━━━━━ Supplied material ━━━━━

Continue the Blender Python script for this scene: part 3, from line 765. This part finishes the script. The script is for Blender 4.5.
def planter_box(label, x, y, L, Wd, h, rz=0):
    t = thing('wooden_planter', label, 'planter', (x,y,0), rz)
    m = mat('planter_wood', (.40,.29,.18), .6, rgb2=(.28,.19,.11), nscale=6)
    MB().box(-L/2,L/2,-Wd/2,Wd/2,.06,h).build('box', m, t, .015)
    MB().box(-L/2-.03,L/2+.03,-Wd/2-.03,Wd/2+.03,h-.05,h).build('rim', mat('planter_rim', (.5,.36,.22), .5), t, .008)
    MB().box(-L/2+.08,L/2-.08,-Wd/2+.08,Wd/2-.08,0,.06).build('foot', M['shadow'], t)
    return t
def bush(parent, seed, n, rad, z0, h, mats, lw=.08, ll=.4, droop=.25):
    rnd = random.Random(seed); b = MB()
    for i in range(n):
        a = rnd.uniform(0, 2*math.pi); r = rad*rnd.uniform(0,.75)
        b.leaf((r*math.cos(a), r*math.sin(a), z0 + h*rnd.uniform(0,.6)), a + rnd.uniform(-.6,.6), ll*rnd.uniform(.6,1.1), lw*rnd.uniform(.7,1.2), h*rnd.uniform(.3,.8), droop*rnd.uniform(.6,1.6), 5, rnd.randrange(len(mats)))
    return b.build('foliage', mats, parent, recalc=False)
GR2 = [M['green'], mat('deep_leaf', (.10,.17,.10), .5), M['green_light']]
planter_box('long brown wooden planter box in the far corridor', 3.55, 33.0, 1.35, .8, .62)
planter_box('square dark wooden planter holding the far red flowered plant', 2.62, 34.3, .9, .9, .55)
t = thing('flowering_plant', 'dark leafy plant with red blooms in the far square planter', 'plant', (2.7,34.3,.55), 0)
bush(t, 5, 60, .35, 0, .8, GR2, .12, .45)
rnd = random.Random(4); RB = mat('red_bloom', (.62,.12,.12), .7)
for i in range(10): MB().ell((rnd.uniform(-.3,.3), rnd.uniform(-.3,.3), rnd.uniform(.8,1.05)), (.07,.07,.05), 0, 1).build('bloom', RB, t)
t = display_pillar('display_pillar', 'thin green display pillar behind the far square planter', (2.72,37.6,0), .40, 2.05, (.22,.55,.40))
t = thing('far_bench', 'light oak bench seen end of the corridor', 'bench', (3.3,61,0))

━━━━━

Copy out the material above in its entirety. Every detail must match.

Complete answer:
Continue the Blender Python script for this scene: part 3, from line 765. This part finishes the script. The script is for Blender 4.5.
def planter_box(label, x, y, L, Wd, h, rz=0):
    t = thing('wooden_planter', label, 'planter', (x,y,0), rz)
    m = mat('planter_wood', (.40,.29,.18), .6, rgb2=(.28,.19,.11), nscale=6)
    MB().box(-L/2,L/2,-Wd/2,Wd/2,.06,h).build('box', m, t, .015)
    MB().box(-L/2-.03,L/2+.03,-Wd/2-.03,Wd/2+.03,h-.05,h).build('rim', mat('planter_rim', (.5,.36,.22), .5), t, .008)
    MB().box(-L/2+.08,L/2-.08,-Wd/2+.08,Wd/2-.08,0,.06).build('foot', M['shadow'], t)
    return t
def bush(parent, seed, n, rad, z0, h, mats, lw=.08, ll=.4, droop=.25):
    rnd = random.Random(seed); b = MB()
    for i in range(n):
        a = rnd.uniform(0, 2*math.pi); r = rad*rnd.uniform(0,.75)
        b.leaf((r*math.cos(a), r*math.sin(a), z0 + h*rnd.uniform(0,.6)), a + rnd.uniform(-.6,.6), ll*rnd.uniform(.6,1.1), lw*rnd.uniform(.7,1.2), h*rnd.uniform(.3,.8), droop*rnd.uniform(.6,1.6), 5, rnd.randrange(len(mats)))
    return b.build('foliage', mats, parent, recalc=False)
GR2 = [M['green'], mat('deep_leaf', (.10,.17,.10), .5), M['green_light']]
planter_box('long brown wooden planter box in the far corridor', 3.55, 33.0, 1.35, .8, .62)
planter_box('square dark wooden planter holding the far red flowered plant', 2.62, 34.3, .9, .9, .55)
t = thing('flowering_plant', 'dark leafy plant with red blooms in the far square planter', 'plant', (2.7,34.3,.55), 0)
bush(t, 5, 60, .35, 0, .8, GR2, .12, .45)
rnd = random.Random(4); RB = mat('red_bloom', (.62,.12,.12), .7)
for i in range(10): MB().ell((rnd.uniform(-.3,.3), rnd.uniform(-.3,.3), rnd.uniform(.8,1.05)), (.07,.07,.05), 0, 1).build('bloom', RB, t)
t = display_pillar('display_pillar', 'thin green display pillar behind the far square planter', (2.72,37.6,0), .40, 2.05, (.22,.55,.40))
t = thing('far_bench', 'light oak bench seen end of the corridor', 'bench', (3.3,61,0))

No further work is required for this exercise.